Acrobat Icon: Why Doesn't Photoshop Have a Symbol?
(click image for larger view)

Past Adobe icons were visual in nature, but suffered from a lack of readability in the Dock. They were pretty, but they looked too similar and their imagery made no sense whatsoever — form over function. But this new set will suffer from the same sort of unreadability. They're less visual, less image-based, but still very similar. And they'll now require yo u to read them and decipher their two-letter code. Still, they'll be somewhat easier to discern from one another (since the letters at least correspond to something in the real world, i.e. the application name, whereas the previous icons used images that were completely arbitrary and nonsensical) and a bit more unified as a group, though arguably less attractive — function over form. It's a tradeoff. But one that, again, we break even on with the new icon set. This new icon set offers no functional or aesthetic advantages over its older counterpart. Or what advantages it may offer are offset by disadvantages it spawns. Creating real symbols that speak somehow to the nature of the application — like they've done in some respects with Acrobat — for the rest of the suite would solve the problems of both form and function: Icons created from these symbols would be both more beautiful and more functional. You would think a big, giant, design-based software company would get this. But so far, they seem to have missed the boat.

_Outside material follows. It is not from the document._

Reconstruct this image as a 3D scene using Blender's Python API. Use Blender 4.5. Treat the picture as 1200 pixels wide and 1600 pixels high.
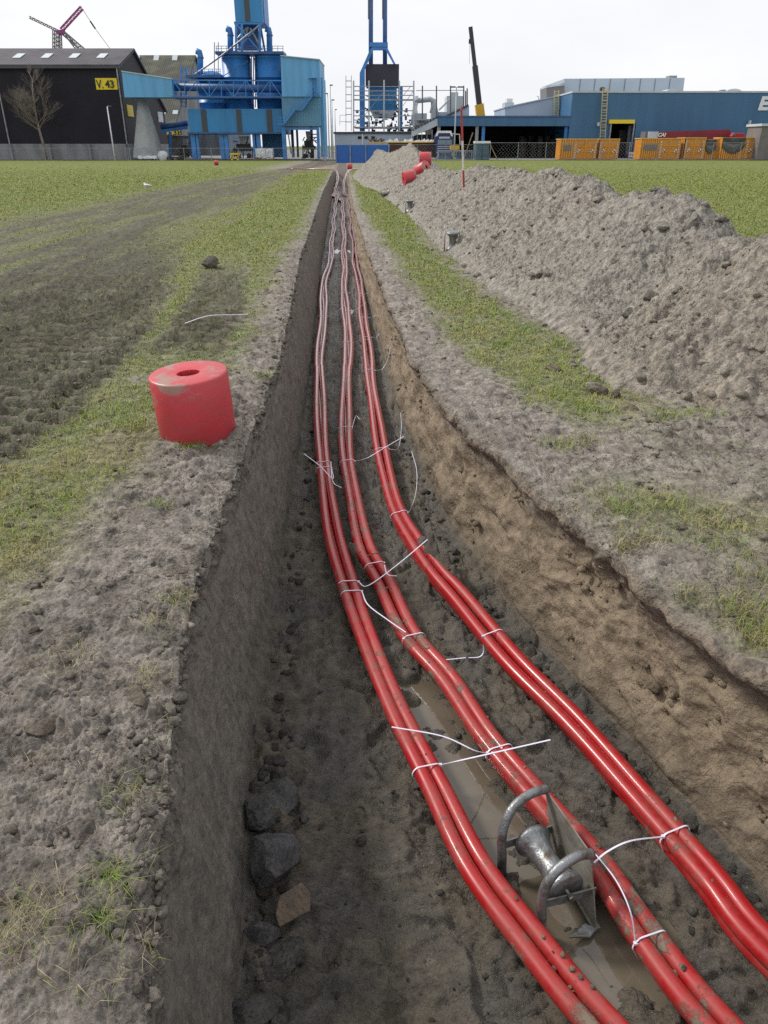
import bpy, math, random
import numpy as np
from mathutils import Vector, noise as mnoise
random.seed(7); rng = np.random.default_rng(7)
SC = bpy.context.scene; COL = SC.collection
for o in list(bpy.data.objects): bpy.data.objects.remove(o)
# ------------------------------------------------------------------ camera
F = 1155.0; PITCH = math.atan(573 / F); CZ = 1.7
cd = bpy.data.cameras.new('camera'); cam = bpy.data.objects.new('camera', cd); COL.objects.link(cam)
cd.sensor_fit = 'VERTICAL'; cd.sensor_height = 24; cd.lens = F / 1600 * 24
cd.clip_start = 0.05; cd.clip_end = 4000
cam.location = (0, 0, CZ); cam.rotation_euler = (math.pi / 2 - PITCH, 0, 0)
SC.camera = cam
# ------------------------------------------------------------------ sky, sun, exposure
SUN_EL, SUN_AZ = math.radians(42), math.radians(-62)      # azimuth from +Y, towards -X: ahead and to the left
w = bpy.data.worlds.new('World'); SC.world = w; w.use_nodes = True
nt = w.node_tree; nt.nodes.clear()
out = nt.nodes.new('ShaderNodeOutputWorld'); bg = nt.nodes.new('ShaderNodeBackground')
sky = nt.nodes.new('ShaderNodeTexSky'); sky.sky_type = 'NISHITA'; sky.sun_disc = False
sky.sun_elevation = SUN_EL; sky.sun_rotation = SUN_AZ; sky.dust_density = 2.0
tc = nt.nodes.new('ShaderNodeTexCoord'); mp = nt.nodes.new('ShaderNodeMapping'); mp.inputs['Scale'].default_value = (1, 1, 3.5)
ns = nt.nodes.new('ShaderNodeTexNoise'); ns.inputs['Scale'].default_value = 2.2; ns.inputs['Detail'].default_value = 7; ns.inputs['Roughness'].default_value = .55
rp = nt.nodes.new('ShaderNodeValToRGB'); rp.color_ramp.elements[0].position = .30; rp.color_ramp.elements[1].position = .62
rp.color_ramp.elements[0].color = (9.1, 9.3, 9.7, 1); rp.color_ramp.elements[1].color = (10.4, 10.4, 10.6, 1)
mx = nt.nodes.new('ShaderNodeMixRGB'); mx.inputs[0].default_value = .93
bg.inputs['Strength'].default_value = .1
nt.links.new(tc.outputs['Generated'], mp.inputs[0]); nt.links.new(mp.outputs[0], ns.inputs['Vector'])
nt.links.new(ns.outputs['Fac'], rp.inputs[0]); nt.links.new(sky.outputs[0], mx.inputs[1]); nt.links.new(rp.outputs[0], mx.inputs[2])
nt.links.new(mx.outputs[0], bg.inputs[0]); nt.links.new(bg.outputs[0], out.inputs[0])
sl = bpy.data.lights.new('sun', 'SUN'); sl.energy = 3.0; sl.angle = math.radians(9); sl.color = (1, .95, .88)
so = bpy.data.objects.new('sun', sl); COL.objects.link(so)
sd = Vector((math.sin(SUN_AZ) * math.cos(SUN_EL), math.cos(SUN_AZ) * math.cos(SUN_EL), math.sin(SUN_EL)))
so.rotation_euler = sd.to_track_quat('Z', 'Y').to_euler(); so.location = sd * 50
SC.view_settings.view_transform = 'Standard'; SC.view_settings.look = 'None'
SC.view_settings.exposure = 0.0; SC.view_settings.gamma = 1
SC.render.engine = 'CYCLES'; SC.cycles.use_denoising = False; SC.cycles.max_bounces = 6; SC.cycles.sample_clamp_indirect = 3; SC.cycles.sample_clamp_direct = 6
SC.render.resolution_x = 768; SC.render.resolution_y = 1024

# ------------------------------------------------------------------ pixel of the photo -> real place at a given distance
CP, SP = math.cos(PITCH), math.sin(PITCH)
def P(px, py, Y):
    a = (px - 600) / F; b = -(py - 800) / F; ry = CP + b * SP
    return Vector((a / ry * Y, Y, CZ + (-SP + b * CP) / ry * Y))
def G(px, py, z=0.0):
    a = (px - 600) / F; b = -(py - 800) / F; t = (z - CZ) / (-SP + b * CP)
    return Vector((a * t, (CP + b * SP) * t, z))
# ------------------------------------------------------------------ helpers
def tag(o, label=None, cat=None, group=None, kind=None):
    if label: o['label'] = label
    if cat: o['category'] = cat
    if group: o['group'] = group
    if kind: o['kind'] = kind
    return o
def empty(name, loc, label, cat, group=None, rz=0):
    o = bpy.data.objects.new(name, None); COL.objects.link(o); o.location = loc; o.rotation_euler = (0, 0, rz)
    o.empty_display_size = .2
    return tag(o, label, cat, group)
def link_mesh(name, me, mat, parent=None, smooth=False, origin=None):
    o = bpy.data.objects.new(name, me); COL.objects.link(o)
    if mat: me.materials.append(mat)
    if smooth: me.polygons.foreach_set('use_smooth', [True] * len(me.polygons))
    if parent is not None:
        o.parent = parent
    return o
class MB:
    """collects simple solids in WORLD coordinates; build() makes one mesh object"""
    def __init__(s): s.v = []; s.f = []
    def add(s, vs, fs):
        n = len(s.v); s.v += [tuple(v) for v in vs]; s.f += [tuple(i + n for i in f) for f in fs]; return s
    def box(s, x0, x1, y0, y1, z0, z1):
        return s.add([(x0,y0,z0),(x1,y0,z0),(x1,y1,z0),(x0,y1,z0),(x0,y0,z1),(x1,y0,z1),(x1,y1,z1),(x0,y1,z1)],
                     [(0,3,2,1),(4,5,6,7),(0,1,5,4),(1,2,6,5),(2,3,7,6),(3,0,4,7)])
    def bar(s, a, b, wx, wz=None):
        a = Vector(a); b = Vector(b); wz = wz or wx; d = (b - a).normalized()
        u = d.cross(Vector((0, 0, 1)));
        if u.length < .01: u = Vector((1, 0, 0))
        u.normalize(); v = u.cross(d).normalized(); u = u * wx / 2; v = v * wz / 2
        c = [a-u-v, a+u-v, a+u+v, a-u+v, b-u-v, b+u-v, b+u+v, b-u+v]
        return s.add(c, [(0,1,2,3),(7,6,5,4),(0,4,5,1),(1,5,6,2),(2,6,7,3),(3,7,4,0)])
    def prism(s, poly, axis, a, b):
        """poly: 2-D outline; axis 'y' -> (x,z) outline between y=a..b; 'x' -> (y,z) outline; 'z' -> (x,y)"""
        n = len(poly)
        def mk(p, t): return (p[0], t, p[1]) if axis == 'y' else ((t, p[0], p[1]) if axis == 'x' else (p[0], p[1], t))
        vs = [mk(p, a) for p in poly] + [mk(p, b) for p in poly]
        return s.add(vs, [tuple(range(n))[::-1], tuple(range(n, 2*n))] + [(i, (i+1) % n, n+(i+1) % n, n+i) for i in range(n)])
    def tube(s, pts, r, n=8, cap=True):
        pts = [Vector(p) for p in pts]; m = len(pts); rr = r if hasattr(r, '__len__') else [r] * m
        T = [(pts[min(i+1, m-1)] - pts[max(i-1, 0)]).normalized() for i in range(m)]
        u = T[0].cross(Vector((0, 0, 1)))
        if u.length < .05: u = T[0].cross(Vector((1, 0, 0)))
        u.normalize(); vs = []
        for i in range(m):
            u = (u - T[i] * u.dot(T[i])).normalized(); v = T[i].cross(u)
            for k in range(n):
                a = 2 * math.pi * k / n; vs.append(pts[i] + (u * math.cos(a) + v * math.sin(a)) * rr[i])
        fs = [(i*n+k, i*n+(k+1) % n, (i+1)*n+(k+1) % n, (i+1)*n+k) for i in range(m-1) for k in range(n)]
        if cap: fs += [tuple(range(n))[::-1], tuple((m-1)*n+k for k in range(n))]
        return s.add(vs, fs)
    def lathe(s, c, prof, n=24, ax=(0, 0, 1)):
        """prof: (r, h) pairs along axis ax from point c"""
        ax = Vector(ax).normalized(); c = Vector(c)
        u = ax.cross(Vector((0, 1, 0)));
        if u.length < .05: u = ax.cross(Vector((1, 0, 0)))
        u.normalize(); v = ax.cross(u); vs = []; m = len(prof)
        for r, h in prof:
            for k in range(n):
                a = 2*math.pi*k/n; vs.append(c + ax*h + (u*math.cos(a)+v*math.sin(a))*max(r, 1e-4))
        fs = [(i*n+k, i*n+(k+1) % n, (i+1)*n+(k+1) % n, (i+1)*n+k) for i in range(m-1) for k in range(n)]
        fs += [tuple(range(n))[::-1], tuple((m-1)*n+k for k in range(n))]
        return s.add(vs, fs)
    def pb(s, px0, py0, px1, py1, Y, dep):
        """box whose front (nearest) face at distance Y spans those picture limits"""
        m = (py0 + py1) / 2
        return s.box(P(px0, m, Y).x, P(px1, m, Y).x, Y, Y + dep, P(0, py1, Y).z, P(0, py0, Y).z)
    def poly(s, pts, Y, dep):
        q = [P(a, b, Y) for a, b in pts]
        return s.prism([(p.x, p.z) for p in q], 'y', Y, Y + dep)
    def line(s, pts, Y, r, n=6):
        return s.tube([P(a, b, Y) for a, b in pts], r, n)
    def build(s, name, mat, parent=None, smooth=False, bevel=0, label=None):
        me = bpy.data.meshes.new(name)
        vs = s.v
        if parent is not None:
            inv = parent.matrix_basis.inverted() if parent.parent is None else (parent.parent.matrix_basis @ parent.matrix_basis).inverted()
            vs = [inv @ Vector(v) for v in vs]
        me.from_pydata([tuple(v) for v in vs], [], s.f); me.update()
        import bmesh
        bm = bmesh.new(); bm.from_mesh(me); bmesh.ops.recalc_face_normals(bm, faces=bm.faces); bm.to_mesh(me); bm.free()
        o = link_mesh(name, me, mat, parent, False)
        if smooth:
            me.polygons.foreach_set('use_smooth', [len(p.vertices) <= 4 for p in me.polygons])
        if bevel:
            md = o.modifiers.new('bevel', 'BEVEL'); md.width = bevel; md.segments = 2; md.limit_method = 'ANGLE'
        if label: o['label'] = label
        return o
def copy_tree(o, parent=None):
    c = o.copy(); COL.objects.link(c); c.parent = parent
    for ch in list(o.children): copy_tree(ch, c)
    return c
def text(body, name, mat, parent, loc, size, sx=1.0, shear=0, depth=.03, bold=0.0):
    cu = bpy.data.curves.new(name, 'FONT'); cu.body = body; cu.size = size; cu.extrude = depth; cu.shear = shear; cu.offset = bold
    cu.align_x = 'CENTER'; cu.align_y = 'CENTER'
    t = bpy.data.objects.new(name, cu); COL.objects.link(t); bpy.context.view_layer.update()
    me = bpy.data.meshes.new_from_object(t.evaluated_get(bpy.context.evaluated_depsgraph_get()))
    bpy.data.objects.remove(t); o = link_mesh(name, me, mat, parent)
    o.rotation_euler = (math.pi/2, 0, 0); o.scale = (sx, 1, 1)
    o.location = Vector(loc) - (parent.location if parent else Vector())
    return o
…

I don't hate the new icons. I actually think they look kind of cool in a minimal sort of way. But they're just not particularly visually interesting, nor will they add much functionality over their predecessors. So I can't say I'm overly enamored with them either. For a major change to a major application suite — one that has a lot of folks up in arms — I have to say, I'm feeling quite... neutral on the matter. And that's a little disappointing in and of itself. I wish I were feeling excited.